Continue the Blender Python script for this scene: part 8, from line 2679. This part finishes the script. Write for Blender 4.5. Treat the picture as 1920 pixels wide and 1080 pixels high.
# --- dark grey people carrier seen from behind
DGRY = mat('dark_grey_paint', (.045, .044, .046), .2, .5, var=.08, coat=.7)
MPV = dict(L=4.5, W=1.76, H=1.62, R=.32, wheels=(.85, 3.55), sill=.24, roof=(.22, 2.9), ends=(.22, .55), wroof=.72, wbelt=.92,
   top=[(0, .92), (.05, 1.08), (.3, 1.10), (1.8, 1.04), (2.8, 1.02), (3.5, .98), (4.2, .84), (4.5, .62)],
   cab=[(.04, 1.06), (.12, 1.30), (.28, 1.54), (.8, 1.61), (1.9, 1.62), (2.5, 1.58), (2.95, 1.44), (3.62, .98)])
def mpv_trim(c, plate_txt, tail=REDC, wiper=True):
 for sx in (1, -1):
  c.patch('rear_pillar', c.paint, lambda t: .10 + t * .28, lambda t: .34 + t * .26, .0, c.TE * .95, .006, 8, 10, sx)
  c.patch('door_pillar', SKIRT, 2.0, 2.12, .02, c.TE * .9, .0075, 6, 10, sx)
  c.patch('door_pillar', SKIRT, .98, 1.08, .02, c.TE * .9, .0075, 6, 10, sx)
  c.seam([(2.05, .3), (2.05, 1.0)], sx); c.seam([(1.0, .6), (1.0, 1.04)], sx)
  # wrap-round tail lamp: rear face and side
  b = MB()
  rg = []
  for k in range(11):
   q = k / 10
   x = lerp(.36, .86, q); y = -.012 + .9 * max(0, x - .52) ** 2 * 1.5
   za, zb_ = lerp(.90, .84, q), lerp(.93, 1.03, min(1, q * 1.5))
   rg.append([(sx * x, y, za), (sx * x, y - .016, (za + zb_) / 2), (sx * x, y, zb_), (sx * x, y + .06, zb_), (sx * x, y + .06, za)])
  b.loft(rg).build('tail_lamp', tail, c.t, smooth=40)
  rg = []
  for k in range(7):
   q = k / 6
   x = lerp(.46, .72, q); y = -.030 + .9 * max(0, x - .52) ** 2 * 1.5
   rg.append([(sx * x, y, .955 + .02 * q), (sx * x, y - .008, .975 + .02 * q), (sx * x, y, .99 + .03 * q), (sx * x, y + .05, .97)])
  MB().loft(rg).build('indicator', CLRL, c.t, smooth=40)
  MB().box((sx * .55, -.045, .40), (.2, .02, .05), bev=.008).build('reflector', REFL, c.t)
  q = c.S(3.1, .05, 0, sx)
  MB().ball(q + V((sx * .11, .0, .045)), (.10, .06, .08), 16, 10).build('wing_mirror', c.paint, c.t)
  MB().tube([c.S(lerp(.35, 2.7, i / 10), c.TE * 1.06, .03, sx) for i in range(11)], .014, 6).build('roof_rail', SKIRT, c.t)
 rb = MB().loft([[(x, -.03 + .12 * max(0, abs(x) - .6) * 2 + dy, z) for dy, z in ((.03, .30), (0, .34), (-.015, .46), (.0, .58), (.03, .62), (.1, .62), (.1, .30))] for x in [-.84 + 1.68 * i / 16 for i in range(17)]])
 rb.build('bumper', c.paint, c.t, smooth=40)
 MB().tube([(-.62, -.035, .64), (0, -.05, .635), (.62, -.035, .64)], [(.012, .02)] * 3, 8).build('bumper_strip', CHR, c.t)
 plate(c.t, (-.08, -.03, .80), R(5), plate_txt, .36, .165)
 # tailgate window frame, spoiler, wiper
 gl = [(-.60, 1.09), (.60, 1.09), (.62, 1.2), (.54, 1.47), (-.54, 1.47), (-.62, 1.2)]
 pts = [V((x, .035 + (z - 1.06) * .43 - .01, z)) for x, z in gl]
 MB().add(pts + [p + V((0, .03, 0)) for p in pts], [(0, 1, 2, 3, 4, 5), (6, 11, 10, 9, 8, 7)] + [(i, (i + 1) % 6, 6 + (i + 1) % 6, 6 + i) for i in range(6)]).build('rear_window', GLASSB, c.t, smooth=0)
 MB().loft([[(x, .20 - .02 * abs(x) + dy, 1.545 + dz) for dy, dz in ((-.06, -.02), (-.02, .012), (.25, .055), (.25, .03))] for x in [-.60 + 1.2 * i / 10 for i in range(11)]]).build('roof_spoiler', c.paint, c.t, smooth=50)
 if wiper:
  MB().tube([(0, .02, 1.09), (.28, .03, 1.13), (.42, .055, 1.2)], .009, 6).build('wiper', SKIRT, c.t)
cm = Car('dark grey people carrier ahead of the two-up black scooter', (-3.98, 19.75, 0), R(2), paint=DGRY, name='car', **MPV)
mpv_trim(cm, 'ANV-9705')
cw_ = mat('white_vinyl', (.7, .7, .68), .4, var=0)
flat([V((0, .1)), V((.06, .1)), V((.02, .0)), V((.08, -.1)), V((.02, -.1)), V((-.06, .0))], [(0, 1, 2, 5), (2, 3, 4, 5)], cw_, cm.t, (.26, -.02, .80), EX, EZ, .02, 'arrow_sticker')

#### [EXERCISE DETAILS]
Return the listing above in full, character for character.

#### [SOLUTION TO THIS TASK]
Continue the Blender Python script for this scene: part 8, from line 2679. This part finishes the script. Write for Blender 4.5. Treat the picture as 1920 pixels wide and 1080 pixels high.
# --- dark grey people carrier seen from behind
DGRY = mat('dark_grey_paint', (.045, .044, .046), .2, .5, var=.08, coat=.7)
MPV = dict(L=4.5, W=1.76, H=1.62, R=.32, wheels=(.85, 3.55), sill=.24, roof=(.22, 2.9), ends=(.22, .55), wroof=.72, wbelt=.92,
   top=[(0, .92), (.05, 1.08), (.3, 1.10), (1.8, 1.04), (2.8, 1.02), (3.5, .98), (4.2, .84), (4.5, .62)],
   cab=[(.04, 1.06), (.12, 1.30), (.28, 1.54), (.8, 1.61), (1.9, 1.62), (2.5, 1.58), (2.95, 1.44), (3.62, .98)])
def mpv_trim(c, plate_txt, tail=REDC, wiper=True):
 for sx in (1, -1):
  c.patch('rear_pillar', c.paint, lambda t: .10 + t * .28, lambda t: .34 + t * .26, .0, c.TE * .95, .006, 8, 10, sx)
  c.patch('door_pillar', SKIRT, 2.0, 2.12, .02, c.TE * .9, .0075, 6, 10, sx)
  c.patch('door_pillar', SKIRT, .98, 1.08, .02, c.TE * .9, .0075, 6, 10, sx)
  c.seam([(2.05, .3), (2.05, 1.0)], sx); c.seam([(1.0, .6), (1.0, 1.04)], sx)
  # wrap-round tail lamp: rear face and side
  b = MB()
  rg = []
  for k in range(11):
   q = k / 10
   x = lerp(.36, .86, q); y = -.012 + .9 * max(0, x - .52) ** 2 * 1.5
   za, zb_ = lerp(.90, .84, q), lerp(.93, 1.03, min(1, q * 1.5))
   rg.append([(sx * x, y, za), (sx * x, y - .016, (za + zb_) / 2), (sx * x, y, zb_), (sx * x, y + .06, zb_), (sx * x, y + .06, za)])
  b.loft(rg).build('tail_lamp', tail, c.t, smooth=40)
  rg = []
  for k in range(7):
   q = k / 6
   x = lerp(.46, .72, q); y = -.030 + .9 * max(0, x - .52) ** 2 * 1.5
   rg.append([(sx * x, y, .955 + .02 * q), (sx * x, y - .008, .975 + .02 * q), (sx * x, y, .99 + .03 * q), (sx * x, y + .05, .97)])
  MB().loft(rg).build('indicator', CLRL, c.t, smooth=40)
  MB().box((sx * .55, -.045, .40), (.2, .02, .05), bev=.008).build('reflector', REFL, c.t)
  q = c.S(3.1, .05, 0, sx)
  MB().ball(q + V((sx * .11, .0, .045)), (.10, .06, .08), 16, 10).build('wing_mirror', c.paint, c.t)
  MB().tube([c.S(lerp(.35, 2.7, i / 10), c.TE * 1.06, .03, sx) for i in range(11)], .014, 6).build('roof_rail', SKIRT, c.t)
 rb = MB().loft([[(x, -.03 + .12 * max(0, abs(x) - .6) * 2 + dy, z) for dy, z in ((.03, .30), (0, .34), (-.015, .46), (.0, .58), (.03, .62), (.1, .62), (.1, .30))] for x in [-.84 + 1.68 * i / 16 for i in range(17)]])
 rb.build('bumper', c.paint, c.t, smooth=40)
 MB().tube([(-.62, -.035, .64), (0, -.05, .635), (.62, -.035, .64)], [(.012, .02)] * 3, 8).build('bumper_strip', CHR, c.t)
 plate(c.t, (-.08, -.03, .80), R(5), plate_txt, .36, .165)
 # tailgate window frame, spoiler, wiper
 gl = [(-.60, 1.09), (.60, 1.09), (.62, 1.2), (.54, 1.47), (-.54, 1.47), (-.62, 1.2)]
 pts = [V((x, .035 + (z - 1.06) * .43 - .01, z)) for x, z in gl]
 MB().add(pts + [p + V((0, .03, 0)) for p in pts], [(0, 1, 2, 3, 4, 5), (6, 11, 10, 9, 8, 7)] + [(i, (i + 1) % 6, 6 + (i + 1) % 6, 6 + i) for i in range(6)]).build('rear_window', GLASSB, c.t, smooth=0)
 MB().loft([[(x, .20 - .02 * abs(x) + dy, 1.545 + dz) for dy, dz in ((-.06, -.02), (-.02, .012), (.25, .055), (.25, .03))] for x in [-.60 + 1.2 * i / 10 for i in range(11)]]).build('roof_spoiler', c.paint, c.t, smooth=50)
 if wiper:
  MB().tube([(0, .02, 1.09), (.28, .03, 1.13), (.42, .055, 1.2)], .009, 6).build('wiper', SKIRT, c.t)
cm = Car('dark grey people carrier ahead of the two-up black scooter', (-3.98, 19.75, 0), R(2), paint=DGRY, name='car', **MPV)
mpv_trim(cm, 'ANV-9705')
cw_ = mat('white_vinyl', (.7, .7, .68), .4, var=0)
flat([V((0, .1)), V((.06, .1)), V((.02, .0)), V((.08, -.1)), V((.02, -.1)), V((-.06, .0))], [(0, 1, 2, 5), (2, 3, 4, 5)], cw_, cm.t, (.26, -.02, .80), EX, EZ, .02, 'arrow_sticker')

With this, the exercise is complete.